First, we are monitoring the variations of the profiles of double-peaked emission lines on time scales of years. Variability of the line profiles is a direct means of studying dynamical and thermal phenomena in AGN accretion disks, such as spiral waves, thermal instabilities, or the tidal influence of a second, unseen black hole. We have been monitoring about 20 objects for at least 5 years (some since the mid 1980s) by observing them from KPNO, CTIO, MDM, Lick, Keck, and the HET. We are finding clear patterns in the profile variability in some objects and by our continuing monitoring effort we hope to answer the following questions: (a) is this variability pattern universal? (b) do the variations repeat? (c) are the variations regular or even periodic? In parallel to the above observational program I have also undertaken theoretical work to refine and expand models of the origin of double-peaked emission lines and their variability and to apply them to available data. Included are calculations of emission-line profiles from relativistic elliptical disks which may result from the tidal disruption of star by a supermassive black hole. Using the elliptical disk model we were able to fit the profile of the H-alpha lines of the LINER galaxy NGC 1097. Now we are exploring whether the elliptical disk scenario can account for the variability of the double-peaked emission lines of NGC 1097 over the past decade. Another promising scenario that we have applied to 3C 390.3 and 3C 332 is a single-armed spiral superposed on an axisymmetric disk. The model line profiles match the observations fairly well and the observed variability time scale agrees with what the predictions dynamical models. A lot of the work of comparing models with data has been done by two graduate students at U.C. Berkeley, Andrea Gilbert and Jeff Newman.

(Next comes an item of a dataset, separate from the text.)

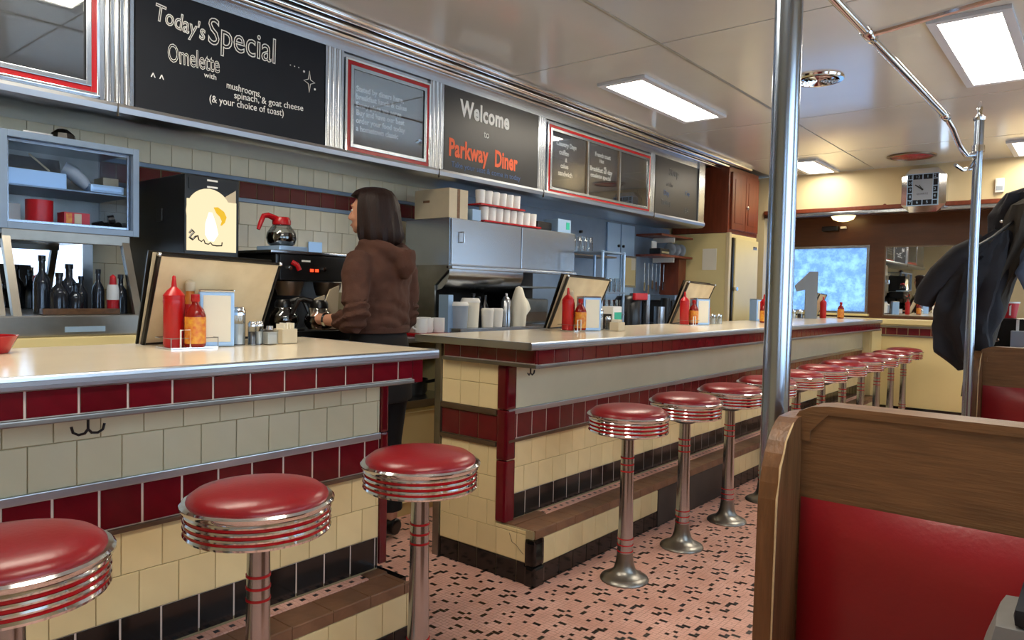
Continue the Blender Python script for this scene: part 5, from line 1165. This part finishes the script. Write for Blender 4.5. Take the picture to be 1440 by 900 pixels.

Second, we are studying the relation between the profiles of the Balmer and UV emission lines of double-peaked emitters. A comparison of these line profiles constitutes a test of models for photoionized AGN accretion disks and winds. We have obtained some UV spectra with the HST and we are expecting a few more more. Our detailed study of the prototypical double-peaked emitter, Arp 102B, has showed that its Ly-alpha and H-alpha profiles are dramatically different, with the former much narrower than the latter. We interpreted this as a consequence of the extreme physical conditions in the parts of the disk where the H-alpha line is emitted. At those high densities and and column densities, the Ly-alpha photons are trapped by resonance scattering and destroyed by collisional de-excitation. Thus the Ly-alpha line that we do observe must come from a different region than the H-alpha line, perhaps a low-density, outflowing wind. With the larger sample of objects that we are now studying we will explore the relation between the Balmer and UV lines in AGNs with a very wide range of luminosities. Thus we hope to learn how the dominant line production site shifts from the accretion disk to the wind as the luminosity of the AGN approaches the Eddington limit.